Today, me, my dad, and my brother went to see my grandparents after school. My mother wasn’t going to be home until 7:00 PM and the three of us (my dad, brother, and I) thought it a good idea to go have lunch with my grandparents rather than eat at home alone.
    We arrived at my grandparents’ place at around 3:50 PM. They spent a good twenty minutes setting up the table while my brother and I waited in agony to eat, every time it seemed they were finished they remembered that they needed to add something else, the wait time was excruciating, but after a lot of pleas from my dad, brother, and I, they finally sat down.

Conversation began smoothly, my brother shared his newfound mission to switch his school’s scheduling system to block scheduling, I shared my 100% A grade in a college course that I’d recently completed, and my father informed my grandparents about our summer plans to travel. Everything seemed to be going well until it wasn’t. A disagreement about family handling seemed to set the conversation aflame. It wasn’t an argument per se, but rather an incredibly loud disagreement that lasted for the remainder of the time we were there. I sat in silence and watched as my father and grandmother went back and forth, each time with their voices getting louder. My grandpa and my brother would sometimes try to intervene but their efforts were in vain.

lf I’m being quite honest, the incident didn’t bother me at all. I found it rather calming in a strange way. It reassured me of the mutual love between my dad and his parents.

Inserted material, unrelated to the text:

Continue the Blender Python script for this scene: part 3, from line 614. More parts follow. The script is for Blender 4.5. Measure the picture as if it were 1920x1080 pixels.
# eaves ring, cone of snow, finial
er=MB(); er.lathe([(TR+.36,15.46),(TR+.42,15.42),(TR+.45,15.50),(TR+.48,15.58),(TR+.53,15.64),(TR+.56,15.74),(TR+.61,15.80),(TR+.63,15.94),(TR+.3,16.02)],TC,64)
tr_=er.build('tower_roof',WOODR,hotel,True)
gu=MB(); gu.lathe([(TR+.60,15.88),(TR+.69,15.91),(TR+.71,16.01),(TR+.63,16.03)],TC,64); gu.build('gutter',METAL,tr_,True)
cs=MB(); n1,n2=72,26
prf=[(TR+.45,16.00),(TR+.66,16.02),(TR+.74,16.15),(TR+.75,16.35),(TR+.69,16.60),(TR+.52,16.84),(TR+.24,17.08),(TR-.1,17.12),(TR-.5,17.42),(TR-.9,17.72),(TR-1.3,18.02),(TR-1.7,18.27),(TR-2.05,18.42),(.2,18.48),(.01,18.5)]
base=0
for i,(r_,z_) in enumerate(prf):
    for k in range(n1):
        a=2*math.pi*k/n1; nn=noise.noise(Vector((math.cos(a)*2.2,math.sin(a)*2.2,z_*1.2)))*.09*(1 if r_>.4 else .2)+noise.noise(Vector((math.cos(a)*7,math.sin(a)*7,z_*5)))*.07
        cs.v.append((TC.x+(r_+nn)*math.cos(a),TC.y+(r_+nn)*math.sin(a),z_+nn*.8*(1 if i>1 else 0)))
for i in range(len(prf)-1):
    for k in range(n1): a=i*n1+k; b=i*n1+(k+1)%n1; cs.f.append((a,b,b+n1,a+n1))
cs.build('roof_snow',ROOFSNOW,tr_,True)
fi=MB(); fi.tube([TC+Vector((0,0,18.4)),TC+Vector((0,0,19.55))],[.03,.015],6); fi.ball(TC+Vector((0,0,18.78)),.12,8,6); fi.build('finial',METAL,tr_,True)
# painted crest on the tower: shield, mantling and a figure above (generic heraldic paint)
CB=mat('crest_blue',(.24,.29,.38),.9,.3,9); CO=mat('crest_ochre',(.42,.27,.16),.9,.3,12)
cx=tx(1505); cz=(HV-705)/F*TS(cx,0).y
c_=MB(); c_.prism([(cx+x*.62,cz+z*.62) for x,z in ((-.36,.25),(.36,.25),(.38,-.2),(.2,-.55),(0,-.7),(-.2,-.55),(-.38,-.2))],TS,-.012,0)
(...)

People who love each other argue, people who don’t simply walk away.

I learned a lot of familial history during this incident that I hadn’t previously known. I found myself sitting at that table wondering if I was ever going to be able to capture it all down on paper. A few days ago I wrote about how I’d bought my grandpa a journal filled with prompts in it in order to help aid him in recording his life’s journey, today I found myself wondering whether this was truly a possibility. There’s just so much I don’t know that I doubt I’ll ever find out. The lives of my grandparents fascinate me. I want to understand and know everything they’ve been through during their lives, but I’ve come to believe that it may be impossible for me to ever obtain that knowledge in any form. This realization is a depressing one. In some way I believed that I was going to be able to write it all down, (their stories) I thought that I could preserve their lives and existence within my words, but today I know that was a wild fantasy that was never going to come true. Nobody wants to recall their darkest moments or think back to their worst decisions, people want to tell you their stories of victory. But no one wants to remember a time in which they were simply defeated.

I sat at that table today watching as my grandma and dad debated back and forth and realized that no matter how hard I tried I would never know my grandparents’ entire life story. There are things that I’m never going to know and that fact repulses me. I want to have known my grandparents in all stages of their lives and understand their way of thinking at each stage, yet this dream is the definition of impossible. My grandparents often reminisce about the good old days but I’ll never understand what those days were like no matter how much I ask or how much I write.

Today, I learned something important, and despite my disappointment, I’m going to keep trying anyway. Both of my grandparents have a story, and I want to write down as much of it as I can even if it’ll never be a completed work.